In his 1863-64 course on "The general theory of analytic functions", Weierstrass began to formulate his theory of the real numbers. In his 1863 lectures he proved that the complex numbers are the only commutative algebraic extension of the real numbers. Gauss had promised a proof of this in 1831 but had failed to give one.

Weierstrass's lectures developed into a 4-semester course which he continued to give until 1890. The courses were "Introduction to the theory of analytic functions", "Elliptic functions","Abelian functions", and "Calculus of variations or applications of elliptic functions". Weierstrass's approach still dominates teaching analysis today, and this is clearly seen from the contents and style of these lectures, particularly the introduction course.

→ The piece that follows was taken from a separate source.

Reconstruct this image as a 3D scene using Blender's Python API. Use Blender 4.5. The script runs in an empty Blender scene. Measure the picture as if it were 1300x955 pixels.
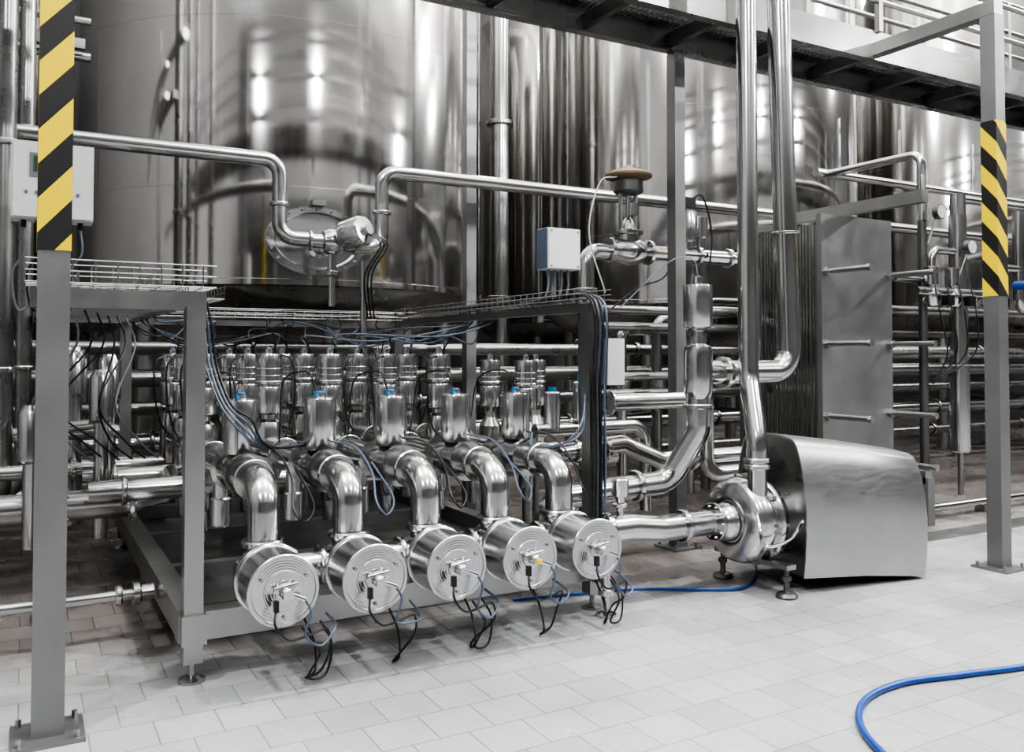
import bpy, math, random
from mathutils import Vector, Matrix
random.seed(7)
V=Vector
# ------------------------------------------------------------------ materials
def new_mat(name):
    m=bpy.data.materials.new(name); m.use_nodes=True
    nt=m.node_tree; b=nt.nodes['Principled BSDF']
    return m,nt,b
def steel(name,col=(.55,.55,.545),rough=.28,var=.12,stretch=(1,1,1),scale=6,bump=0.0,metal=1.0,dirt=.25):
    m,nt,b=new_mat(name); N=nt.nodes; L=nt.links
    tc=N.new('ShaderNodeTexCoord'); mp=N.new('ShaderNodeMapping'); mp.inputs['Scale'].default_value=stretch
    L.new(tc.outputs['Object'],mp.inputs['Vector'])
    n=N.new('ShaderNodeTexNoise'); n.inputs['Scale'].default_value=scale; n.inputs['Detail'].default_value=3
    L.new(mp.outputs[0],n.inputs['Vector'])
    r=N.new('ShaderNodeMapRange'); r.inputs[1].default_value=.3; r.inputs[2].default_value=.7
    r.inputs[3].default_value=max(.03,rough-var*.6); r.inputs[4].default_value=rough+var
    L.new(n.outputs['Fac'],r.inputs[0]); L.new(r.outputs[0],b.inputs['Roughness'])
    n2=N.new('ShaderNodeTexNoise'); n2.inputs['Scale'].default_value=1.3; n2.inputs['Detail'].default_value=3
    L.new(tc.outputs['Object'],n2.inputs['Vector'])
    cr=N.new('ShaderNodeValToRGB'); cr.color_ramp.elements[0].position=.3; cr.color_ramp.elements[1].position=.65
    cr.color_ramp.elements[0].color=(*[c*(1-dirt) for c in col],1); cr.color_ramp.elements[1].color=(*col,1)
    L.new(n2.outputs['Fac'],cr.inputs['Fac']); L.new(cr.outputs['Color'],b.inputs['Base Color'])
    b.inputs['Metallic'].default_value=metal
    if bump>0:
        bp=N.new('ShaderNodeBump'); bp.inputs['Strength'].default_value=bump; bp.inputs['Distance'].default_value=.01
        L.new(n.outputs['Fac'],bp.inputs['Height']); L.new(bp.outputs[0],b.inputs['Normal'])
    return m
def plain(name,col,rough=.5,metal=0,var=.15,emit=0):
    m,nt,b=new_mat(name); N=nt.nodes; L=nt.links
    tc=N.new('ShaderNodeTexCoord'); n=N.new('ShaderNodeTexNoise'); n.inputs['Scale'].default_value=3; n.inputs['Detail'].default_value=6
    L.new(tc.outputs['Object'],n.inputs['Vector'])
    cr=N.new('ShaderNodeValToRGB'); cr.color_ramp.elements[0].color=(*[c*(1-var) for c in col],1); cr.color_ramp.elements[1].color=(*[min(1,c*(1+var)) for c in col],1)
    L.new(n.outputs['Fac'],cr.inputs['Fac']); L.new(cr.outputs['Color'],b.inputs['Base Color'])
    b.inputs['Roughness'].default_value=rough; b.inputs['Metallic'].default_value=metal
    if emit>0:
        b.inputs['Emission Color'].default_value=(*col,1); b.inputs['Emission Strength'].default_value=emit
    return m
M_TANK=steel('tank_stainless',(.60,.59,.575),.10,.02,(1,1,.4),.8,.035,dirt=.10)
M_PIPE=steel('pipe_stainless',(.57,.57,.565),.17,.03,(1,1,1),3,dirt=.15)
M_ACT=steel('actuator_stainless',(.64,.64,.64),.17,.02,(1,1,1),5,dirt=.08)
M_DISC=steel('turned_stainless',(.60,.60,.60),.21,.02,(1,1,1),5,dirt=.06)
def rings(m):
    nt=m.node_tree;N=nt.nodes;L=nt.links;b=N['Principled BSDF']
    tc=N.new('ShaderNodeTexCoord'); w=N.new('ShaderNodeTexWave'); w.wave_type='RINGS'; w.rings_direction='Y'; w.inputs['Scale'].default_value=28; w.inputs['Distortion'].default_value=.3
    L.new(tc.outputs['Object'],w.inputs['Vector']); bp=N.new('ShaderNodeBump'); bp.inputs['Strength'].default_value=.16; bp.inputs['Distance'].default_value=.002
    L.new(w.outputs['Fac'],bp.inputs['Height']); L.new(bp.outputs[0],b.inputs['Normal'])
rings(M_DISC)
M_VOL=steel('pump_casing_stainless',(.60,.60,.60),.20,.03,(1,1,1),4,dirt=.1)
M_FRAME=steel('frame_stainless',(.40,.40,.395),.32,.06,(1,1,1),4,dirt=.2)
M_COL=steel('column_steel',(.26,.26,.262),.40,.06,(2,2,1),5,metal=.8,dirt=.2)
M_DARK=steel('dark_steel',(.14,.14,.14),.38,.06,(1,1,1),4,metal=.85,dirt=.2)
M_MID=steel('dull_stainless',(.31,.31,.306),.28,.06,(1,1,1),4,dirt=.25)
M_SHROUD=steel('shroud_brushed',(.47,.47,.47),.34,.06,(1,6,6),9,.04,dirt=.12)
M_PLATE=steel('exchanger_plate',(.26,.26,.26),.40,.06,(1,1,1),5,metal=.8,dirt=.2)
M_BLACK=plain('black_rubber',(.008,.008,.009),.4)
M_CABLEB=plain('blue_grey_cable',(.07,.095,.135),.4)
M_CABLEG=plain('grey_cable',(.15,.165,.185),.45)
M_BLUE=plain('blue_hose_rubber',(.008,.055,.26),.35)
M_BLUECAP=plain('blue_cap',(.01,.13,.28),.4)
M_WHITE=plain('white_enclosure',(.58,.58,.575),.45,var=.05)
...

At Berlin Weierstrass had two exceptional colleagues, Kummer and Kronecker, and together the three gave Berlin a reputation as the leading university at which to study mathematics. A large number of students benefited from Weierstrass's teaching. We name a few: Bachmann, Bolza, Cantor, Engel, Frobenius, Gegenbauer, Hensel, Höder, Hurwitz, Killing, Klein, Kneser, Königsberger, Lerch, Lie, Lueroth, Mertens, Minkowski, Mittag-Leffler, Netto, Schottky, Schwarz and Stolz.

The standards of rigour that Weierstrass set strongly affected the future of mathematics. He also studied entire functions, the notion of uniform convergence and functions defined by infinite products. Known as the father of modern analysis, Weierstrass devised tests for the convergence of series and contributed to the theory of periodic functions, functions of real variables, elliptic functions, Abelian functions, converging infinite products, and the calculus of variations. He also advanced the theory of bilinear and quadratic forms.

Weierstrass published relatively little. However, he did edit the complete works of Steiner and those of Jacobi.